When McCain launches volley after volley of attack on Obama's policies (with photos of Paris and Brittany thrown in to get the media's attention), what's Obama's response? To ride in on his My Little Pony and cry because McCain is -- how low! -- criticizing his policies and questioning his capacity to lead in a mildly creative way.

This self-righteous simpering might make Obama supporters feel like he's "changing the tone" of politics, but it's not doing anything to stop his slide, shape the debate, or answer the legitimate question the McCain campaign keeps asking: Is Obama actually ready to lead?

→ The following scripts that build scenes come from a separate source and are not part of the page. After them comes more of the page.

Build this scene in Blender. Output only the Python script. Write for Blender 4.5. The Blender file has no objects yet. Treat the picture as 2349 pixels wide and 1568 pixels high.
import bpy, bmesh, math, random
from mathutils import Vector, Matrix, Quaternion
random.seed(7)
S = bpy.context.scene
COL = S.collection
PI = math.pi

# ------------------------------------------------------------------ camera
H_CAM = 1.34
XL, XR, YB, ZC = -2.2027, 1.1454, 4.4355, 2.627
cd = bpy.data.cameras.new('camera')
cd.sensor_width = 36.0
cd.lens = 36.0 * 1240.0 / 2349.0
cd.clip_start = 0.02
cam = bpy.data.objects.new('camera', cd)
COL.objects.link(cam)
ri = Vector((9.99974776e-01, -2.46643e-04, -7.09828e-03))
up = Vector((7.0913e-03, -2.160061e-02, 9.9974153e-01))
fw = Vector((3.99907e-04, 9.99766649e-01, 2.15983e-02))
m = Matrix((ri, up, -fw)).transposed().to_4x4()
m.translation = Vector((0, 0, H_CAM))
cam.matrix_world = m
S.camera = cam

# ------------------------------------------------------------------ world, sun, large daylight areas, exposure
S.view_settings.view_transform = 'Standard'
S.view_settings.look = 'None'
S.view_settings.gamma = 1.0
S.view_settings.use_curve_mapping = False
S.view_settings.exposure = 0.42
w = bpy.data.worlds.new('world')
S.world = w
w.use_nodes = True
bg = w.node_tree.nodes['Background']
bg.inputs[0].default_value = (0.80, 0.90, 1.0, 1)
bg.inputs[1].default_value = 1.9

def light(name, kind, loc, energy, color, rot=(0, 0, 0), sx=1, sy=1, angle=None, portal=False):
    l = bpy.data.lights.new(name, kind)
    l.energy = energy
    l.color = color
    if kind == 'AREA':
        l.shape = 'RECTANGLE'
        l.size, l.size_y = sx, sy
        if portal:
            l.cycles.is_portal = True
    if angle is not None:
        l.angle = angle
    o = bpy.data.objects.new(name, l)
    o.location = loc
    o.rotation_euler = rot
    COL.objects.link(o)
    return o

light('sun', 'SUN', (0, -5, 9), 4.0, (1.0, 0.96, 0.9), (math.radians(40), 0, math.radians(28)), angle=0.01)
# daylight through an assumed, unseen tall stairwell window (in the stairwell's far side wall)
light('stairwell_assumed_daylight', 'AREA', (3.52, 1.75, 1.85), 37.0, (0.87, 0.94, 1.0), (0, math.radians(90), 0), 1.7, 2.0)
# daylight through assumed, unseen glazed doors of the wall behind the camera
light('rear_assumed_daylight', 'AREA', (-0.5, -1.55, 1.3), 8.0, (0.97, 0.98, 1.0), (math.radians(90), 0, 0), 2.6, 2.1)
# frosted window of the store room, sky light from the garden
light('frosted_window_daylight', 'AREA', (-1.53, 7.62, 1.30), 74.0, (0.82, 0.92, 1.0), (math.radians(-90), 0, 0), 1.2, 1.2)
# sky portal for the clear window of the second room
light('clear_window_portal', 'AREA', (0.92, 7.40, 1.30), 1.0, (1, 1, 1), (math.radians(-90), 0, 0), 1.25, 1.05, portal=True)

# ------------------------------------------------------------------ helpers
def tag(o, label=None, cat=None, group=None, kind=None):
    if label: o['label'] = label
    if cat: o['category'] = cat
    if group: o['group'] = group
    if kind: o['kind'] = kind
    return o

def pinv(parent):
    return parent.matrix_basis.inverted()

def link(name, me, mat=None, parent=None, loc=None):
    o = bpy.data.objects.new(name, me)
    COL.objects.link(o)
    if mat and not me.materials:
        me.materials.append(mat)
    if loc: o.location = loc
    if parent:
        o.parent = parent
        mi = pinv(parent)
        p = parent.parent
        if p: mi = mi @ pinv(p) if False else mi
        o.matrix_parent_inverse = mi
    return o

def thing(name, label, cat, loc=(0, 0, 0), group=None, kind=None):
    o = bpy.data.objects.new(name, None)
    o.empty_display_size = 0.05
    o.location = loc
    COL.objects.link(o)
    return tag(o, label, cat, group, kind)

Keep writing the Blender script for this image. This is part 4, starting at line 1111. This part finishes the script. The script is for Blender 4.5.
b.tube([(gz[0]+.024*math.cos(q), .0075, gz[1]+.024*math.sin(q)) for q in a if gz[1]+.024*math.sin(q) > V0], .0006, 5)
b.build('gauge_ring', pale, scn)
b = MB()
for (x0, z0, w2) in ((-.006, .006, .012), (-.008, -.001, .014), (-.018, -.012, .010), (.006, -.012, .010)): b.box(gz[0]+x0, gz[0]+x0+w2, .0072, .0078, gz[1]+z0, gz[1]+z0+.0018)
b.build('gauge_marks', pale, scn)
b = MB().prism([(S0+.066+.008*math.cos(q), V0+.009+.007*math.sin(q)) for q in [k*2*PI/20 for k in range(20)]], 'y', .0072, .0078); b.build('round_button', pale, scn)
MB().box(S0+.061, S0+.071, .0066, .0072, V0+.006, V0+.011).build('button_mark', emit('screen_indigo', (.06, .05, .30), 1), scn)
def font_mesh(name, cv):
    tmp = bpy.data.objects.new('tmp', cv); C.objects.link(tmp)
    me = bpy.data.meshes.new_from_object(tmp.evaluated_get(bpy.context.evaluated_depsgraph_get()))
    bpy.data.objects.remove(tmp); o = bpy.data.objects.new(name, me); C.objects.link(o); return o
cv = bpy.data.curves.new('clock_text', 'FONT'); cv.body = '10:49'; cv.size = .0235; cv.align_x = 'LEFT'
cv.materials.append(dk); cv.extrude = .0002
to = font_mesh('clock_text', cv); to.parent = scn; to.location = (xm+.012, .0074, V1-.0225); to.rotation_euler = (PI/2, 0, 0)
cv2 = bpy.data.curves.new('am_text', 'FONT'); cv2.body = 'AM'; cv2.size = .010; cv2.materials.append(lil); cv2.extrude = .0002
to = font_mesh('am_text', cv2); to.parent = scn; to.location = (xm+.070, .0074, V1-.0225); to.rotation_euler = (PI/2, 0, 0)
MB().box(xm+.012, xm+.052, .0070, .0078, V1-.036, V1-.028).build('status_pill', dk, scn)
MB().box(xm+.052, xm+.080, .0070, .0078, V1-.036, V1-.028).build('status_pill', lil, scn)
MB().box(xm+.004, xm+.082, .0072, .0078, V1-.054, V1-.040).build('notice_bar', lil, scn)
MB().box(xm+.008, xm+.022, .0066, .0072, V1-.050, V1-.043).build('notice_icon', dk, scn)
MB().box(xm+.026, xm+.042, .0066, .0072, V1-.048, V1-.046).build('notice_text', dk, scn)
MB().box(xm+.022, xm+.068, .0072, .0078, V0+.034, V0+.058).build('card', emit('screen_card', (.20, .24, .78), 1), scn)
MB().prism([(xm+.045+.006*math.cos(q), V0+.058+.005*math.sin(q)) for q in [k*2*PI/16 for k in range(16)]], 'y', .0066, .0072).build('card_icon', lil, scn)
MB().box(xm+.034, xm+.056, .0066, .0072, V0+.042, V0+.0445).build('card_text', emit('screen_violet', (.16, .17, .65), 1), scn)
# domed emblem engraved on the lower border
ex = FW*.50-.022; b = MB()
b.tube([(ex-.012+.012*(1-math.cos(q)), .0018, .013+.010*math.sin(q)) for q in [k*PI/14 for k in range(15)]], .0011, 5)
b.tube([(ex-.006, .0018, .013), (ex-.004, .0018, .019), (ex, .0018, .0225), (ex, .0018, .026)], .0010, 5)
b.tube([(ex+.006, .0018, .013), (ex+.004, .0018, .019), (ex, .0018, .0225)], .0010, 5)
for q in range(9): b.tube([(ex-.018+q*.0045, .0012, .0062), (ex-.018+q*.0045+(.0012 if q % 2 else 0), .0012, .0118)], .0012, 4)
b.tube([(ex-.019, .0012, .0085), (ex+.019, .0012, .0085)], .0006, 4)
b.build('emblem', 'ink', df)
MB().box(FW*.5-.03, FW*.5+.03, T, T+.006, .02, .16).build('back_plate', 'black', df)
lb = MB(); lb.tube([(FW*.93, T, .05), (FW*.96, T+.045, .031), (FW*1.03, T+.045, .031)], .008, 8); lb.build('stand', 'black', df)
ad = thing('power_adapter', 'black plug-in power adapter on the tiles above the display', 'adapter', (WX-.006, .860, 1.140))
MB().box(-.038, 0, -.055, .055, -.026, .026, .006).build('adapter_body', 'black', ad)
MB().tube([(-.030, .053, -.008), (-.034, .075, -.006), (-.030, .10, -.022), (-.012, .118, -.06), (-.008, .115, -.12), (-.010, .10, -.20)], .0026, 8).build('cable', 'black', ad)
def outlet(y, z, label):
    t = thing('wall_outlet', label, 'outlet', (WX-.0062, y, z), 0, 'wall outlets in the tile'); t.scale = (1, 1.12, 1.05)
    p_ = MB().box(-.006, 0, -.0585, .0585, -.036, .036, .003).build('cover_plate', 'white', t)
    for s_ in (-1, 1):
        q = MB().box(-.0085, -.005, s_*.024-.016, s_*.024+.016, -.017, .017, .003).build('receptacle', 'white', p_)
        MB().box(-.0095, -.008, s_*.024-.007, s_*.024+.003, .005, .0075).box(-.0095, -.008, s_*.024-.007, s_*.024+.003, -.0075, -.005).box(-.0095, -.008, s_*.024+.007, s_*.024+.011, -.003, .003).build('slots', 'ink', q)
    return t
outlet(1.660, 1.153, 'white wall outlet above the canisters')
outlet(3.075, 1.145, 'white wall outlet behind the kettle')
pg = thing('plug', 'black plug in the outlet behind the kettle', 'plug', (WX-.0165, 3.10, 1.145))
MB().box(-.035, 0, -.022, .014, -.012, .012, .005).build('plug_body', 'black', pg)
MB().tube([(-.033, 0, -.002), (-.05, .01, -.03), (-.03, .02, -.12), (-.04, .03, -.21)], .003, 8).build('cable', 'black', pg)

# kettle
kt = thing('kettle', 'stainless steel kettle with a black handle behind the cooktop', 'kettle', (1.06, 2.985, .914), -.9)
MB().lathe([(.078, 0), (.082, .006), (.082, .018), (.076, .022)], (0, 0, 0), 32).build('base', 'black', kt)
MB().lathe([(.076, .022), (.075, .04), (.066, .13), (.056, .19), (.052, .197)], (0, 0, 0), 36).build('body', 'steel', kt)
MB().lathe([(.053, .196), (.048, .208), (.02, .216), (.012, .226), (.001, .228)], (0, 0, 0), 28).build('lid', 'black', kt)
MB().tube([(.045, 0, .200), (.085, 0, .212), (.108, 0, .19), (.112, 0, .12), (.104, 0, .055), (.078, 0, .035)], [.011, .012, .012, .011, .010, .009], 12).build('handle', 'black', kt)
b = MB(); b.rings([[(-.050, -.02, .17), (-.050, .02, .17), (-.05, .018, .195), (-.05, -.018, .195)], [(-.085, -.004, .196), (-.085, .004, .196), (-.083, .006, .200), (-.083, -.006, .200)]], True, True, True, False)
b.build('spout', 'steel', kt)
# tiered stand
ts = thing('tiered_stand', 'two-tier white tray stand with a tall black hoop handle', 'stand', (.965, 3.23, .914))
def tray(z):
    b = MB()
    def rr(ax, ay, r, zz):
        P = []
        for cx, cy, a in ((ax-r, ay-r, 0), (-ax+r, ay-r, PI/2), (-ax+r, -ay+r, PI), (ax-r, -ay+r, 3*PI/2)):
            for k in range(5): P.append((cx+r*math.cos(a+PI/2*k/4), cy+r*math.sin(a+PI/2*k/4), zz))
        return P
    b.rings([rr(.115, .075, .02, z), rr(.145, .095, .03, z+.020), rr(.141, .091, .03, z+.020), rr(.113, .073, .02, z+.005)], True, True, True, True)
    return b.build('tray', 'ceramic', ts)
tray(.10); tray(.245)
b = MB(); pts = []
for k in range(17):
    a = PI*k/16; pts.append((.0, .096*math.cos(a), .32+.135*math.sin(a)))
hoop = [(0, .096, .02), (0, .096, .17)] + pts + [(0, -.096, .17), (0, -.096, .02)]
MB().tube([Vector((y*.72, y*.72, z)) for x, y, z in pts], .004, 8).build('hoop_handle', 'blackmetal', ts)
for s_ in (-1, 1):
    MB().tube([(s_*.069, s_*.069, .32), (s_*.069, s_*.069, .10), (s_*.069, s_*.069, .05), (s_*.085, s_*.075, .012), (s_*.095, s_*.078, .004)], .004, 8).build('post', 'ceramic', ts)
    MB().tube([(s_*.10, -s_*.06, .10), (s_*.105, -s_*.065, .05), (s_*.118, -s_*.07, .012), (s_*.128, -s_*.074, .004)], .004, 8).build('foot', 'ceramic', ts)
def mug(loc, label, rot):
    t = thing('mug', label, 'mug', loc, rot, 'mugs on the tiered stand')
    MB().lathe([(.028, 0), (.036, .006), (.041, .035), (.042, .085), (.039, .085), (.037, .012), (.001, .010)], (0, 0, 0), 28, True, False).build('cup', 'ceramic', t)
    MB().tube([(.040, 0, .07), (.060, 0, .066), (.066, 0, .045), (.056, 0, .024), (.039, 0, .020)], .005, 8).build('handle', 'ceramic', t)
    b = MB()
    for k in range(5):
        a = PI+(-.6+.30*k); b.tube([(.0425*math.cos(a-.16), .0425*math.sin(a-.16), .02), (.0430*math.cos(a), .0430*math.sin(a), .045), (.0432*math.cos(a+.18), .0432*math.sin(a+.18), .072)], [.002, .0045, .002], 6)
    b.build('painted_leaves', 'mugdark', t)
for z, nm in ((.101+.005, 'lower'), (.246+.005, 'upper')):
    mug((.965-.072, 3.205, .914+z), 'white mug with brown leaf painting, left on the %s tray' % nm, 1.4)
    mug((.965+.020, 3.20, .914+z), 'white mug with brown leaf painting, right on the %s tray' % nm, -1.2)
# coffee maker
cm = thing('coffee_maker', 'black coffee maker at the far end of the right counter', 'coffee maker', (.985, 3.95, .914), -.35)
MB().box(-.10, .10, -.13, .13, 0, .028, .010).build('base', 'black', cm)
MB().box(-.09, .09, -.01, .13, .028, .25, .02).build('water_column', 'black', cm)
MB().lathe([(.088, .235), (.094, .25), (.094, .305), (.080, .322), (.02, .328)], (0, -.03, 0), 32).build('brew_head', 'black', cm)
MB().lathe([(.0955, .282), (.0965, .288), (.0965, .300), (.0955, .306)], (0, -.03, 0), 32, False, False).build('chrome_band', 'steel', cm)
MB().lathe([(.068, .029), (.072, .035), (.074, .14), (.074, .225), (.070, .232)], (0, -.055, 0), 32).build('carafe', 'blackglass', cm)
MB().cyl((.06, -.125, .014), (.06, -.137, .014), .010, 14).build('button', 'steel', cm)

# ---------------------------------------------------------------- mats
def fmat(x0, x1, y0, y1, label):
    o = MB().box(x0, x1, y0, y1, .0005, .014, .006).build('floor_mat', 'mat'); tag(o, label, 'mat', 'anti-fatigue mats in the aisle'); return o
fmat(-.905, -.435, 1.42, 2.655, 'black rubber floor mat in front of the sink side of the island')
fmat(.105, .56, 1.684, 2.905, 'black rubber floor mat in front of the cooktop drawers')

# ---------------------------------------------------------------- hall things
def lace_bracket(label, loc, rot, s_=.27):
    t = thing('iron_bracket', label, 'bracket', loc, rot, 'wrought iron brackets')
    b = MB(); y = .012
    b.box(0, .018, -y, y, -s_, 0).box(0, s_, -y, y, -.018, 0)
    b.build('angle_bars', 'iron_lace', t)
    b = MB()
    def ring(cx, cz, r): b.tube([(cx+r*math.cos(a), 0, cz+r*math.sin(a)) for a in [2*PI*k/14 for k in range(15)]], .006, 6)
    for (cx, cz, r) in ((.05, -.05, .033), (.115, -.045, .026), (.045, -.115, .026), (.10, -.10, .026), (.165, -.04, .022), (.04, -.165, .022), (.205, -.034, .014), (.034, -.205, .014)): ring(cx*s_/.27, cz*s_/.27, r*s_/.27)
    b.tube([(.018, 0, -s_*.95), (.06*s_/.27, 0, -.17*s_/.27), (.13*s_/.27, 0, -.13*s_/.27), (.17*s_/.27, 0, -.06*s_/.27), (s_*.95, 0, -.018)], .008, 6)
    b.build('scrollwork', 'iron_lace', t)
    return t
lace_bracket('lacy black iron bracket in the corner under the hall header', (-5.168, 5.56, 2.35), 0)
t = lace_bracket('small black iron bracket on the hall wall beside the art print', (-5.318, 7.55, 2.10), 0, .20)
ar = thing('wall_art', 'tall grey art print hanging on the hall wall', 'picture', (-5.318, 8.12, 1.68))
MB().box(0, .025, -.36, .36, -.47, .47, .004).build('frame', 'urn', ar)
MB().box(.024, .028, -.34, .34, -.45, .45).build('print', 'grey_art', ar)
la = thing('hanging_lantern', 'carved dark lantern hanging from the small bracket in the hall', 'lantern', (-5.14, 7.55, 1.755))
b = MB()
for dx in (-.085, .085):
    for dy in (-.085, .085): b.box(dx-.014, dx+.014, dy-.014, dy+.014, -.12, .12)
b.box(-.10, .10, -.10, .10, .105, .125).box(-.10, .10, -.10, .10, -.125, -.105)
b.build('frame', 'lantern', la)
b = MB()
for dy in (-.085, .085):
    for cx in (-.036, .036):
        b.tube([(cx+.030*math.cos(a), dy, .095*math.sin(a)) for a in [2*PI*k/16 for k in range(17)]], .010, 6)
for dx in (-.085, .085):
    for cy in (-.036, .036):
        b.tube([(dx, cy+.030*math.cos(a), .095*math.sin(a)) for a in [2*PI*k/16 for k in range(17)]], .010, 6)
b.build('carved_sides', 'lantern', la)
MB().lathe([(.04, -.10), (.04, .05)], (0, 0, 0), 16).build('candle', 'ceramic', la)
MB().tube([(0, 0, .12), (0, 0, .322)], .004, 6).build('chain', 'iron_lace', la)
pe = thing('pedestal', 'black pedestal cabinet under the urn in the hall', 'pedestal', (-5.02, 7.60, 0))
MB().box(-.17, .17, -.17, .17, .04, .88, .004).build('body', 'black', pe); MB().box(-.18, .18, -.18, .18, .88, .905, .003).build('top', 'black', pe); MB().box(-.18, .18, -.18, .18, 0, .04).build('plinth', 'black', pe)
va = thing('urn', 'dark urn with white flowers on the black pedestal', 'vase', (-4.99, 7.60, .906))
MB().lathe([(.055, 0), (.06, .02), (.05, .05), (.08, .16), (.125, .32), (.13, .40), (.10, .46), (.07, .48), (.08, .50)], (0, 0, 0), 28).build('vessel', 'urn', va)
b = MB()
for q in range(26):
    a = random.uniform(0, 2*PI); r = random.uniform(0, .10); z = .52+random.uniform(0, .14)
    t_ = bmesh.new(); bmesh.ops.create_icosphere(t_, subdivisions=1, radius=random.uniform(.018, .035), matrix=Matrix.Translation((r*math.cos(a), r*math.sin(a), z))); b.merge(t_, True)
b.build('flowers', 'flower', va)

So far, Obama's response is to give McCain's advisers exactly what they want: McCain attacks, Obama complains about the attacks and then capitulates on everything from illegal wiretapping to offshore oil drilling. Obama is once again caught up in the great Democratic myth that voters make up their minds by carefully calibrating which candidate's issue positions are closest to his own (a major topic of my book, Fear and Courage in the Democratic Party).

Newsflash, Obama: To most voters, campaigns are not an egghead mental Olympics between two walking policy platforms. They're primal battles that test how candidates respond under fire. And for the last several weeks, Obama has been failing that test: crying about McCain's attacks and then surrendering. To most voters, this sends a simple message: if Obama can't stand up to a babbling incompetent like John McCain, how is he ever going to stand up to the oil executives, the health care lobby, or, for that matter, Osama bin Laden?

Of course, it's not as if McCain is passing this trial by fire with flying colors. When he gets criticized, he tends to respond with incoherent ramblings unhinged from either reality or his own past statements. But that's not getting noticed because McCain isn't facing much fire -- all he's facing is Obama's whining.

The good news is that we've been here before, and Obama has shown a capacity to emerge from his fetal crouch, stop spewing only rhetorical rainbows and daisies, and start throwing some lethal punches of his own. In the summer of 2007, Obama was riding all his inspiring hopes and dreams to...a 23 point deficit in the national polls. After being encouraged by Arianna Huffington, Isaiah Wilner and others to "start running for President of the United States instead of class president," he did just that and launched some effective, hard-hitting attacks on Hillary's voting record and her ties to corporate lobbyists. It was the critical moment of the 2007 campaign when Obama effectively upended Hillary's inevitability narrative and regained momentum.

Unfortunately, as quickly as Obama learned James Carville and Paul Begala's basic lesson of political summer school -- "It's hard for your opponent to say bad things about you when your fist is in his mouth" -- he forgot it and reverted to the dreamy bromides that inspire nerdy liberals but do little to prove to people in economic pain and national security anxiety that he's got the toughness to fight for them.

So what's Obama to do? First, he has to untie his hand from around his back and start dedicating a lot more resources to defining McCain (for some reason, the Obama campaign seems to have bought into the McCain campaign's plan to make this election purely about Obama, under the crazy miscalculation that people have unshakeable opinions about McCain, despite the wild swings in his policies, his poll numbers, and the relative paucity of media coverage he gets). Second, Obama needs a running mate with the toughness to go on the offense, not some blander version of Obama's confrontation-wary self. That means someone like Wesley Clark, John Edwards, Jack Reed, Brian Schweitzer, or even Hillary Clinton, not some lily-livered, lobbyist-friendly, uninspiring non-entity like Tim Kaine.